Waffentrager 88mm PAK-43

Published on
Review Author(s)
Scale
1/35
MSRP
$51.95
Product / Stock #
TSM1587
Company: Trumpeter - Website: Visit Site
Provided by: Stevens International - Website: Visit Site
Box Art

During the last desperate days of the Third Reich, the Germans had many armor projects under development and design. Some were prototype test vehicles and some just concepts on the drawing board. These have shown up recently as a spate of new kit releases for armor modelers, very similar to the Luft ’46 kits that have been coming out for years for airplane builders. This kit from Trumpeter was a design by Krupp/Ardelt, mounting the powerful PAK-43 anti-tank gun on the Hetzer chassis, combining a hard hitting gun and a highly mobile, lightly armored vehicle with limited crew protection.

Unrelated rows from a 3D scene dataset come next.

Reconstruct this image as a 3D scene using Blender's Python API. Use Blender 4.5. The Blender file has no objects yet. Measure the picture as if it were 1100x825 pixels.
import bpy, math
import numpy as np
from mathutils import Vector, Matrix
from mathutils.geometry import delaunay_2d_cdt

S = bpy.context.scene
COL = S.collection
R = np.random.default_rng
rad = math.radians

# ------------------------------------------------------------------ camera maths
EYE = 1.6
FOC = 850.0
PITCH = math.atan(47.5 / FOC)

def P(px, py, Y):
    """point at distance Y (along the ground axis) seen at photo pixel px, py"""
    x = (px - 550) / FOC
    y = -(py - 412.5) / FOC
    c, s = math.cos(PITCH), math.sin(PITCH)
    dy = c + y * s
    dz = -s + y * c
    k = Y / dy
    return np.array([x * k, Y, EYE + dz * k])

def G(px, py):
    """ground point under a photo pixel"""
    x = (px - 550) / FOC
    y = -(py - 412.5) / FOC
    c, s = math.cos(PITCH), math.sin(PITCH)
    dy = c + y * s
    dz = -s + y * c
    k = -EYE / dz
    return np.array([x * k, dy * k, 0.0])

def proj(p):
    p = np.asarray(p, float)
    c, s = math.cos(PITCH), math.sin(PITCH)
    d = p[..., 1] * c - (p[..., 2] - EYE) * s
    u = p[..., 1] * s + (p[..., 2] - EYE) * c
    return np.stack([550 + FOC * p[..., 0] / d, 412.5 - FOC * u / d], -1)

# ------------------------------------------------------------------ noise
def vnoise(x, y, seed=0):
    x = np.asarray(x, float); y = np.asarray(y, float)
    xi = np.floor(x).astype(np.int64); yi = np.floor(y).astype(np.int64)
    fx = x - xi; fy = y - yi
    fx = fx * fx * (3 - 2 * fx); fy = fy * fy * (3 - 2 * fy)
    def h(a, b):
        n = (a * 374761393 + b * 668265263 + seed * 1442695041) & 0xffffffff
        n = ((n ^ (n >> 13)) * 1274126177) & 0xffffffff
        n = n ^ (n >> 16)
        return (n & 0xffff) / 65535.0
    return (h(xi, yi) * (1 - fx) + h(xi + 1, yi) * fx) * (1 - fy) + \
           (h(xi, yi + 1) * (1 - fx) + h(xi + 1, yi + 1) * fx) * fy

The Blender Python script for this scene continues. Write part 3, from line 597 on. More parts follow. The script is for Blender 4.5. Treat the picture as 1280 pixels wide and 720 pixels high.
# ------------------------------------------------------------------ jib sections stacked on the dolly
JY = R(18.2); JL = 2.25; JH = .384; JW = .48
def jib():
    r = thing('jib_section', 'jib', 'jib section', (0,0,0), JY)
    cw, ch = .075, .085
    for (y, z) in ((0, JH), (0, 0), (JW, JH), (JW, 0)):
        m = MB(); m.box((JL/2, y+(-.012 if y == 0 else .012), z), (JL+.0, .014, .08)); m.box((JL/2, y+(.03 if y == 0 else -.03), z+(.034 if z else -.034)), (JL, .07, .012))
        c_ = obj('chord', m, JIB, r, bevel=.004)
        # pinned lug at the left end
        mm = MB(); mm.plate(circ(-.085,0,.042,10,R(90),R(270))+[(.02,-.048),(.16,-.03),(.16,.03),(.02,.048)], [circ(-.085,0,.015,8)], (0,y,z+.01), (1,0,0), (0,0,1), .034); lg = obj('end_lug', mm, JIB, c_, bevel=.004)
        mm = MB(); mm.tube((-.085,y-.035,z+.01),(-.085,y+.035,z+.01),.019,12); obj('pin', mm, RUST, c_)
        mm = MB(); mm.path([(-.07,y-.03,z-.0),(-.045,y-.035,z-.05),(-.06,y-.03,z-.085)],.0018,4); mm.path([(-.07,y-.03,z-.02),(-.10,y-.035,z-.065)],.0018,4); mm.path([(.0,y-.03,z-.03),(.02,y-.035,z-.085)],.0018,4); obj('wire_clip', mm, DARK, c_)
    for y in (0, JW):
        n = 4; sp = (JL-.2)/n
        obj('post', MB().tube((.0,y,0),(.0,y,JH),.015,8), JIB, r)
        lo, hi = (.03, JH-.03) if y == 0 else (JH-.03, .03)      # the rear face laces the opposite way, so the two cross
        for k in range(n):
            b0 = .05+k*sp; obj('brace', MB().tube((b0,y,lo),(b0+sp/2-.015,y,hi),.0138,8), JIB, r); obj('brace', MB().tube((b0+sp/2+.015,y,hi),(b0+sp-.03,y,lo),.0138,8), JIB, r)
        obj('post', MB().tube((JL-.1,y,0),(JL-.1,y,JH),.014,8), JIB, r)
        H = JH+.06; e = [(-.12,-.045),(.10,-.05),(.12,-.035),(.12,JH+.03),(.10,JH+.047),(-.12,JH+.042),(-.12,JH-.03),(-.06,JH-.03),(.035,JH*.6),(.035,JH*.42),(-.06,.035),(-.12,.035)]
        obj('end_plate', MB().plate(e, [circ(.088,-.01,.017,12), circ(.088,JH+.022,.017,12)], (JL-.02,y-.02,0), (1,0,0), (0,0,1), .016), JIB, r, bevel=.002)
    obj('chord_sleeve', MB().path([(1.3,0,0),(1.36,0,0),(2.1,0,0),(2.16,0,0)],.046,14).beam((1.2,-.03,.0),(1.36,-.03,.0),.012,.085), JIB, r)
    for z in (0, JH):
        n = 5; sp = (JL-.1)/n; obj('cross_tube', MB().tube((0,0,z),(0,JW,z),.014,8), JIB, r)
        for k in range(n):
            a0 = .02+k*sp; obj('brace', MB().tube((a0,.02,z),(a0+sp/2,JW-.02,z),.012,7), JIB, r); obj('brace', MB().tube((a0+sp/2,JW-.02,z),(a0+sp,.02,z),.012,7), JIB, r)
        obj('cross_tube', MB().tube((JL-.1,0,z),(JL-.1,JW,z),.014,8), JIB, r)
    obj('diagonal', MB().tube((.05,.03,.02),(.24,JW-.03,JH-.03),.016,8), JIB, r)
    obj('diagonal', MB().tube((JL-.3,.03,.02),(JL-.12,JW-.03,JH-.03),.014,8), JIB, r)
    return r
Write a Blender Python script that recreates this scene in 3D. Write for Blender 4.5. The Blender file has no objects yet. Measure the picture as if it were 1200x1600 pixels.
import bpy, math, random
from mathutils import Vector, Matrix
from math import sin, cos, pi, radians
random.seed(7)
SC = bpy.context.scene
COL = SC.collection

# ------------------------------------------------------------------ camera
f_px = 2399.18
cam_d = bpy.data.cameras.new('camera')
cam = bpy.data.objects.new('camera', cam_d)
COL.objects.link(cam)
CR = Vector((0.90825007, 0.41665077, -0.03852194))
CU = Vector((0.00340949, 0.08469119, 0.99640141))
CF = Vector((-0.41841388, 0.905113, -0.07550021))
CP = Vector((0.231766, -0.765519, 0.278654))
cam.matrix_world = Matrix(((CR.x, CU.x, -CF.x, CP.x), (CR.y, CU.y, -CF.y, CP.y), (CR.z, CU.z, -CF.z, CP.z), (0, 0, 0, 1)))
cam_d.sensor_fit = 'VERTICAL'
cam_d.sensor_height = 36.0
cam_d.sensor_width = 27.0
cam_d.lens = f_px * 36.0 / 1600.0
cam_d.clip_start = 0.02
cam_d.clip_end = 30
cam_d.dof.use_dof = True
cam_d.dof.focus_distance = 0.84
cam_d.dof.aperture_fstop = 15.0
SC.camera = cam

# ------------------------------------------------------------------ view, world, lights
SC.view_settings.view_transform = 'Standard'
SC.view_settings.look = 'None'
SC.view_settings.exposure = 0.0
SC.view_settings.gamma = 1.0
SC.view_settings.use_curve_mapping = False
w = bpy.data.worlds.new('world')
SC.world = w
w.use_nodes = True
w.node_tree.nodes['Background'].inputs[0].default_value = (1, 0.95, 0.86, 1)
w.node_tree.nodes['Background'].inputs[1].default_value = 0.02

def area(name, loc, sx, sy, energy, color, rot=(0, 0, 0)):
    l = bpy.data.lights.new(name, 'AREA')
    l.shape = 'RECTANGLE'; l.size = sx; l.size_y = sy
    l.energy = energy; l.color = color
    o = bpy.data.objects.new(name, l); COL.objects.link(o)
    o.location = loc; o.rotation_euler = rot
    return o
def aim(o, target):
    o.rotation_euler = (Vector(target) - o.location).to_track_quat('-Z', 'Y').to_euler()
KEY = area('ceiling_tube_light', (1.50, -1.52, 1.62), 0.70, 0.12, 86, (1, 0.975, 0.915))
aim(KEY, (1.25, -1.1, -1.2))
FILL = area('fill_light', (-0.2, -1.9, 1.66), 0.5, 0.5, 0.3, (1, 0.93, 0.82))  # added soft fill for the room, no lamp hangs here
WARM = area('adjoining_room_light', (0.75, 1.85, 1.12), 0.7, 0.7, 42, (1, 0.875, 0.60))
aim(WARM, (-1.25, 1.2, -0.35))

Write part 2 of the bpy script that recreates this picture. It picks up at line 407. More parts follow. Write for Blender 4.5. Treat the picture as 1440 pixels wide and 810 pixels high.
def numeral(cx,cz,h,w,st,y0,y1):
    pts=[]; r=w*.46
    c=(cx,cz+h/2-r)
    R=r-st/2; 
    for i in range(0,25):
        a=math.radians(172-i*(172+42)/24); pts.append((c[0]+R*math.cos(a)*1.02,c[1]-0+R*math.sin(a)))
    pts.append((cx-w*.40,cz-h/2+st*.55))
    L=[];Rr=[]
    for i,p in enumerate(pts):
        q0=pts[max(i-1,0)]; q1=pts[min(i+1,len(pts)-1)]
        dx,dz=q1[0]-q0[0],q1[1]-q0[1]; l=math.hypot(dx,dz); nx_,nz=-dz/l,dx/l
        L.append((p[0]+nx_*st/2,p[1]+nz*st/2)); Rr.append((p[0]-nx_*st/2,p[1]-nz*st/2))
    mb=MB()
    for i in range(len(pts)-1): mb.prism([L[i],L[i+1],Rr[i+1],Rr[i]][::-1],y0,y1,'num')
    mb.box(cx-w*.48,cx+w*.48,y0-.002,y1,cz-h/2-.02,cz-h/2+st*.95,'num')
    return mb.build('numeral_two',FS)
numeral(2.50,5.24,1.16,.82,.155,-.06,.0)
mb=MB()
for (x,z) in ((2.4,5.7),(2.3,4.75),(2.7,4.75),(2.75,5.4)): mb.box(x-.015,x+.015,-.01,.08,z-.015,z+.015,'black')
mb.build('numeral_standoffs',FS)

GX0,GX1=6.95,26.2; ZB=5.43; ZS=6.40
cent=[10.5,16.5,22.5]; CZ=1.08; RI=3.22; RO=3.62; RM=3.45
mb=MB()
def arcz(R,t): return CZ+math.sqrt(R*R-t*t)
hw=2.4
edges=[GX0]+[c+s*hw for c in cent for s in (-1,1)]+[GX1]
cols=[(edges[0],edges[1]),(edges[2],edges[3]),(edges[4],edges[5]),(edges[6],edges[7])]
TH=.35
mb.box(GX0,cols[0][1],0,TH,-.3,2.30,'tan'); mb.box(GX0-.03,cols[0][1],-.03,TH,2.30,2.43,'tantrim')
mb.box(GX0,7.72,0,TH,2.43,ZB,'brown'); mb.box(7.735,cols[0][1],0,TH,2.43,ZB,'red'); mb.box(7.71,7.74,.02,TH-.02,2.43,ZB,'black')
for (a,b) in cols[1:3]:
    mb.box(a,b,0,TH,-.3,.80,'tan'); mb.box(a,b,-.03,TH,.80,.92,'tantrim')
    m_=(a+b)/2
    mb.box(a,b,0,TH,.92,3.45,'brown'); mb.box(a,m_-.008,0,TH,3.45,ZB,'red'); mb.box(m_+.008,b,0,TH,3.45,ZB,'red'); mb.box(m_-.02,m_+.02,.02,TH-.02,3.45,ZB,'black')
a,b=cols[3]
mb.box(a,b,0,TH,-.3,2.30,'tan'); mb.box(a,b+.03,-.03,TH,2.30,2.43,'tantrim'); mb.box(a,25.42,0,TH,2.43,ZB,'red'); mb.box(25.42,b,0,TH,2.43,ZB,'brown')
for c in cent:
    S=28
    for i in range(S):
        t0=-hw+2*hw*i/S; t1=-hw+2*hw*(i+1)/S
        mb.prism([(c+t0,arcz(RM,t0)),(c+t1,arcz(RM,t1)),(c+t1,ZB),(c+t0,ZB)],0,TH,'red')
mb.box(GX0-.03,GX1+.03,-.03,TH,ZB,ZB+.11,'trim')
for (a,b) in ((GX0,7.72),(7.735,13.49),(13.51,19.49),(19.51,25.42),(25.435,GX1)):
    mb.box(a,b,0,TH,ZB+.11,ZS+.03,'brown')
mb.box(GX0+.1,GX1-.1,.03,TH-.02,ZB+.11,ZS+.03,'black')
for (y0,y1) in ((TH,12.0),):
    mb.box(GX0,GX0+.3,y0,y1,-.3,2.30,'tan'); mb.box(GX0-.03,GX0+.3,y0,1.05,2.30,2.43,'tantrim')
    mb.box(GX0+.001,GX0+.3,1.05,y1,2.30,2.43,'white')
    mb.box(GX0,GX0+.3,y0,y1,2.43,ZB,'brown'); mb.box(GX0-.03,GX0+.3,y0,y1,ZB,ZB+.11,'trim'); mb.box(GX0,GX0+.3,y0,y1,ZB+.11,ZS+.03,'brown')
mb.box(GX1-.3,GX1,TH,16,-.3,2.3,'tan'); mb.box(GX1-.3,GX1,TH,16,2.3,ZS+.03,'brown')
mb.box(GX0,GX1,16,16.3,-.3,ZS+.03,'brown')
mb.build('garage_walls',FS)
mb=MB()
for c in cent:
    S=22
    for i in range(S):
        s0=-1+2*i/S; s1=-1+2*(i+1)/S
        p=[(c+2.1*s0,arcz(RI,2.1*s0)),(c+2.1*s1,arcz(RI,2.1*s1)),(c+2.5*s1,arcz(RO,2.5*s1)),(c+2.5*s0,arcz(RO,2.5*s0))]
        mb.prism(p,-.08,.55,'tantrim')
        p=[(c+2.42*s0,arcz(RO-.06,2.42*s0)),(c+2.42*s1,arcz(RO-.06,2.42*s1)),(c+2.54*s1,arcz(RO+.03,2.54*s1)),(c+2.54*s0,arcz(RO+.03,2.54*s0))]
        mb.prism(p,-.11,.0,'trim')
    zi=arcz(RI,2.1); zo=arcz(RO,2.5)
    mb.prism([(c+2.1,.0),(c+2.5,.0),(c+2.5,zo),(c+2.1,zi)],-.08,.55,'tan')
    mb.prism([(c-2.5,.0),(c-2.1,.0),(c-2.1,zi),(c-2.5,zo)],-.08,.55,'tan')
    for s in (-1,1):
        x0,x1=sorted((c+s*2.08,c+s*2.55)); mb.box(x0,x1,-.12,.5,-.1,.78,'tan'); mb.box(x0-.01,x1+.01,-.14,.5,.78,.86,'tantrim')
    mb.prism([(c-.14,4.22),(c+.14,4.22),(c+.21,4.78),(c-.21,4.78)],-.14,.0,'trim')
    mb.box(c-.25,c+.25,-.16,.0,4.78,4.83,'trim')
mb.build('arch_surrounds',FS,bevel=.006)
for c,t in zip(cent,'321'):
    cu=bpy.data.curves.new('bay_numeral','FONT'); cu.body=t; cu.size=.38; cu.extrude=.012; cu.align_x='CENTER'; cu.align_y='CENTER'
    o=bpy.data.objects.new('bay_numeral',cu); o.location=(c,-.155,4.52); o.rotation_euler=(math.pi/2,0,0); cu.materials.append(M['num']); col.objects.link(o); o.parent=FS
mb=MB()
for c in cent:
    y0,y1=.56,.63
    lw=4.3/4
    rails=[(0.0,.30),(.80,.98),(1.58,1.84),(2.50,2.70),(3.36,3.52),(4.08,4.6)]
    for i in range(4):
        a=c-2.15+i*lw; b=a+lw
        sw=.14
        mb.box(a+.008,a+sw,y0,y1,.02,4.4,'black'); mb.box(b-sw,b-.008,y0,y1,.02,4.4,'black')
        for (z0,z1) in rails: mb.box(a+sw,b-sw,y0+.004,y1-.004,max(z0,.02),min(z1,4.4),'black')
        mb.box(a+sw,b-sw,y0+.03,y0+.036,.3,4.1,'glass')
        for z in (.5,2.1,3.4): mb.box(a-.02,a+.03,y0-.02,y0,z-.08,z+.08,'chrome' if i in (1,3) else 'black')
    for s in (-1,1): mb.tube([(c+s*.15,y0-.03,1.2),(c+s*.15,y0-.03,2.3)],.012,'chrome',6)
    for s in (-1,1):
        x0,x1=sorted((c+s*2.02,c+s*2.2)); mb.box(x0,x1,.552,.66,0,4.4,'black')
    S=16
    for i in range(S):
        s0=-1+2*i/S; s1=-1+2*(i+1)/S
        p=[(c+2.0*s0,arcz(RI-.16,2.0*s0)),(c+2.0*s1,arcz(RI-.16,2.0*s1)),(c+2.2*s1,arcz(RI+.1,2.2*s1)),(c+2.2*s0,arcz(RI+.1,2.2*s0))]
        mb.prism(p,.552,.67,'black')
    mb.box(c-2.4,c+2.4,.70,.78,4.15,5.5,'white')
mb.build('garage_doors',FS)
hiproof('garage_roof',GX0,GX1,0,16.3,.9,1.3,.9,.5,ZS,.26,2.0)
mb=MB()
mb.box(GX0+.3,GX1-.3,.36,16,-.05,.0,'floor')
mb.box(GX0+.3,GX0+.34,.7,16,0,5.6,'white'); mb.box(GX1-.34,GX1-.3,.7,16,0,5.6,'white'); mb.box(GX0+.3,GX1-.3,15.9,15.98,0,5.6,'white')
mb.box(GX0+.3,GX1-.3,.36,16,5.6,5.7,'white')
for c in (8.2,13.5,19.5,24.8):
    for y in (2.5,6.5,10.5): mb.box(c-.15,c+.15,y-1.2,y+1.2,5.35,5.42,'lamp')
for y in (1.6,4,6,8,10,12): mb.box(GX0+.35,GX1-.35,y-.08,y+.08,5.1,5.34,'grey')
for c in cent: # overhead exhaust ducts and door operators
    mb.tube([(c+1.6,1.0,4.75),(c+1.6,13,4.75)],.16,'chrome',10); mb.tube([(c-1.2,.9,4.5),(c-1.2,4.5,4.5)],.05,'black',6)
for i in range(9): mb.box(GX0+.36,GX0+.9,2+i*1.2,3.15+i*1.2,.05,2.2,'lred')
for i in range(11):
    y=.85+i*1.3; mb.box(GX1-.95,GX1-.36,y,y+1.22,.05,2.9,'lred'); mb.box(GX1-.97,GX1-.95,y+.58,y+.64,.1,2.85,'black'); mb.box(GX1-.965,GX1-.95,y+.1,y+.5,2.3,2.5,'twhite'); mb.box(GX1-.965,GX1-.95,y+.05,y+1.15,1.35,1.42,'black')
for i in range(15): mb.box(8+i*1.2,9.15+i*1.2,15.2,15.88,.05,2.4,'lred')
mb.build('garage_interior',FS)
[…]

Trumpeter’s kit has over 1000 parts of plastic, two metal gun barrel parts, and two small photo etch frets. The vehicle and gun parts are molded in a tan plastic. The individual track links are molded in a brown plastic. The parts are pretty cleanly molded, with nice detail, but there are some areas of flash and ejector pin marks that will need to be cleaned up. The trees are well protected in several plastic bags. The instructions are a twelve-page, 8x10 booklet with no text, just twelve steps of drawings with number callouts. A one-page color painting/marking guide with color callouts for Mr. Hobby, Vallejo, Model Master, Tamiya, and Humbrol showing a single vehicle camouflage scheme is included.

Construction starts with the lower hull and proceeds smoothly until you get to the individual track links. The links are molded in pairs. Each track link requires you to cut it from a tree at four points and then has to be cleaned up to allow a good fit between links. You are also expected to drill out each link at two points where a tiny connecting pin is supposed to join the two links together. There are 240 links and 480 pins…and I chose to glue the links together. The links do glue together well and Trumpeter included two jigs to assist in assembly. One is to align ten links at a time and another to set the proper sag to the upper part of the track assembly. I used the second jig (it worked very well) and tried the first (not so well). The cleanup, assembly, and fitting of the tracks was by far the most time consuming and frustrating portion of the build!! Be careful when gluing the fenders to the lower hull to ensure clearance for the tracks. It is a tight fit at the back end of the tank.

The upper hull is built next with very good fit overall. You are provided with several ammunition containers (one photo etch and three plastic), with the option to open them for more detail to show off the (included) 88mm rounds. The fighting compartment (turret) is next up and goes together quickly with no fit issues or problems.

The PAK-43 gun has three assembly steps: first, the cradle assembly; second, the breech assembly; and finally the barrel. There are many small fragile parts that must work together to allow the gun to elevate, so caution and good clean up with parts E38 (x2) and E25/E26 (x2) and their mount parts E33 and E34 is needed. The turned metal barrel is very heavy compared to the breech/cradle assembly and will even tilt the turret assembly forward if it is not supported by the travel lock, so gluing everything in place is needed if you don’t figure a way to counterweight the barrel (possible weights in breech halves D17 and D18??).

Final assembly has you joining the three major components together. The turret and gun fit right into place on the tank, no problem. There are extra parts on the trees that give you a variety of tools and extra track to place on the tank as you see fit.

I painted the tank per the instructions, using Tamiya paints. I left off the markings. There are two types of German crosses and two sets of kill markings for the gun barrel, and a radio face decal. They look very thick and glossy on the decal paper. The tank was weathered lightly with pastels.

Overall, this was a good kit, and my only complaint would have to be the overly difficult tracks both in clean up and assembly. Maybe I’ve been spoiled by Dragon’s Magic Tracks… I did enjoy building this kit and it adds something different to my growing WWII German Tank Destroyer collection. I would like to thank Trumpeter and Stevens International for the donation and IPMS/USA for the opportunity to build it.